A leading conservation expert has called on Cairngorm landowners to work together to help enhance the national park over the next decade.
Dr Pete Mayhew is a director of Conservation and Visitor Experience (CVE) at the park and has announced plans to safeguard and improve the area.
The CVE is a government agency in charge of trying to promote national heritage work.
The projects focus on three different aspects, ranging from restoring the woodlands to coming up with the best methods to look after the threatened wildlife species that reside in the area.
But Mr Mayhew has said that the while his organisation will be there to help, it is up to landowners to work together to implement the positive changes.
“As a government agency we are trying to take forward some projects that will positively enhance the park, and we are going to sit with these people to try and discuss these plans,” he said.
“Hopefully they will listen to each other and work in partnership to progress these proposals.”
One of the aims is to help preserve threatened species with a quarter of the wildlife living in the region classed as at risk of extinction.
It is thought that 90% of Britain’s population of capercaillies reside in the Cairngorms.
The park is also one of only a couple of places left in the country where pine hoverflies can be seen.

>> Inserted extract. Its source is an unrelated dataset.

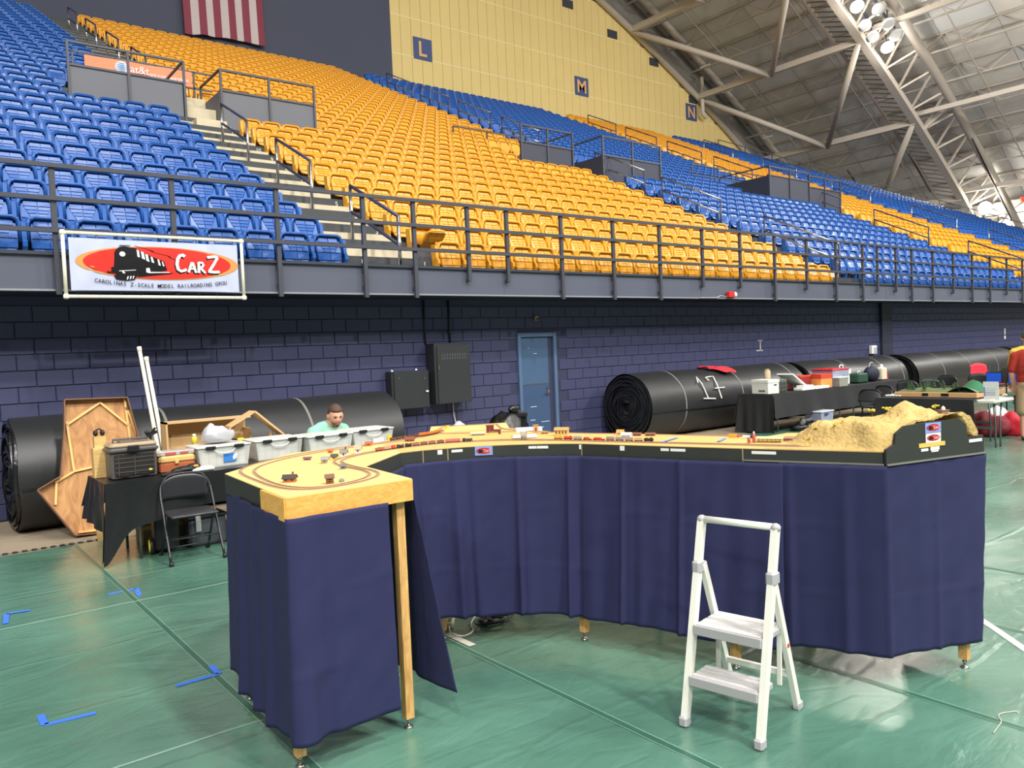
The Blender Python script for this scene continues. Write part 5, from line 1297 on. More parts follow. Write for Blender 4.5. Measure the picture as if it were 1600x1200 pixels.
def train(path, s0, gap, cars, group, zoff=0):
    P = [Vector((x, y)) for x, y in path]; P = [Vector((p.x, p.y)) for p in smooth_path([(q.x, q.y, 0) for q in P], 6)]
    acc = [0]
    for a, b in zip(P[:-1], P[1:]): acc.append(acc[-1]+(b-a).length)
    def at(s):
        s = max(0, min(s, acc[-1]-1e-4))
        for i in range(len(acc)-1):
            if acc[i+1] >= s: d = (P[i+1]-P[i]).normalized(); return P[i]+d*(s-acc[i]), d
    s = s0
    for (kind, col, lab, L) in cars:
        p, d = at(s+L/2); car(p.x, p.y, math.atan2(d.y, d.x), kind, col, lab, group, L); s += L+gap
TR1 = [(2.18, 4.315), (2.34, 4.37), (2.60, 4.40), (2.80, 4.38), (3.00, 4.27), (3.16, 4.12)]
train(TR1, .15, .006, [('hopper', (176, 84, 70), 'faded red hopper car, last of the freight on the loop side', .06), ('box', (208, 140, 124), 'pale pink box car next to the last hopper', .055), ('box', (190, 70, 64), 'short red box car ahead of the pale pink one', .03),
    ('steam', (52, 50, 50), 'black steam engine model in the middle of the freight', .06), ('steam', (40, 38, 40), 'black tender model coupled to the middle steam engine', .055), ('hopper', (150, 104, 88), 'brown hopper car, first ahead of the steam engine', .052), ('hopper', (140, 88, 80), 'brown hopper car, second ahead of the steam engine', .052),
    ('hopper', (160, 98, 90), 'brown hopper car, third ahead of the steam engine', .052), ('hopper', (128, 84, 78), 'dark brown hopper car behind the long red carriage', .052), ('box', (192, 104, 96), 'long dull red carriage behind the leading engine', .10), ('steam', (46, 44, 46), 'dark engine leading the freight on the junction module', .075)], 'freight train on the front track')
TR2 = [(3.20, 4.17), (3.34, 3.93), (3.44, 3.69), (3.64, 3.16), (3.80, 2.74)]
train(TR2, .33, .008, [('loco', (226, 164, 44), 'yellow diesel model at the left end of the middle train', .062), ('loco', (206, 64, 50), 'red diesel model with a white nose behind the yellow one', .062), ('box', (168, 166, 158), 'light grey box car behind the red diesel', .060), ('flat', (206, 60, 50), 'red flat car beside the module joint', .060), ('flat', (214, 54, 48), 'long red flat car right of the module joint', .085),
    ('box', (158, 138, 132), 'dull pink-brown box car in the middle train', .055), ('box', (150, 146, 144), 'grey box car, first of a grey pair', .055), ('box', (160, 152, 148), 'grey box car, second of a grey pair', .055), ('box', (196, 176, 140), 'beige box car ahead of the black diesel', .055), ('loco', (50, 44, 44), 'black diesel model with a red end by the blue tape', .060)], 'freight train on the middle module')
TR3 = [(2.60, 4.80), (2.80, 4.85), (2.95, 4.885), (3.10, 4.93), (3.22, 5.03), (3.30, 5.14), (3.40, 5.29), (3.52, 5.35), (3.66, 5.29)]
train(TR3, .08, .006, [('hopper', (108, 76, 70), 'dark hopper car at the tail of the orange train', .05), ('hopper', (98, 72, 66), 'dark hopper car, second in the orange train', .05), ('hopper', (104, 70, 64), 'dark hopper car, third in the orange train', .05), ('hopper', (92, 66, 60), 'dark hopper car, fourth in the orange train', .05), ('hopper', (96, 70, 66), 'dark hopper car, fifth in the orange train', .05),
    ('box', (232, 112, 40), 'bright orange box car, first of the orange cars', .075), ('box', (236, 116, 40), 'bright orange box car, second of the orange cars', .075), ('box', (232, 110, 38), 'bright orange box car on the bend', .075), ('box', (236, 124, 46), 'bright orange box car past the bend', .075), ('box', (240, 152, 60), 'yellow-orange box car on the rear deck', .07), ('box', (240, 172, 84), 'pale orange box car at the head of the orange train', .075)], 'orange train on the rear track')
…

Cairngorms Connect is another proposal put forward by the CVE. It brings together a partnership of neighbouring landowners, including the RSPB and Scottish National Heritage (SNH) to enhance the landscape of the park.
It is the biggest habitat restoration project in Britain encompassing 230 square miles of land dedicated to wildlife.
They will be working together to control deer numbers to allow forests to expand, naturalise rivers and try to restore huge tracts of peatland, which will benefit the animals of the park massively.
The Cairngorms National Park is the largest of its kind in Britain, and Mr Mayhew is hoping that these plans will be a major benefit to the site in the future.
He said: “Hopefully these projects will enhance and develop the park over the next decade and make it more valuable to all the wildlife that live there.”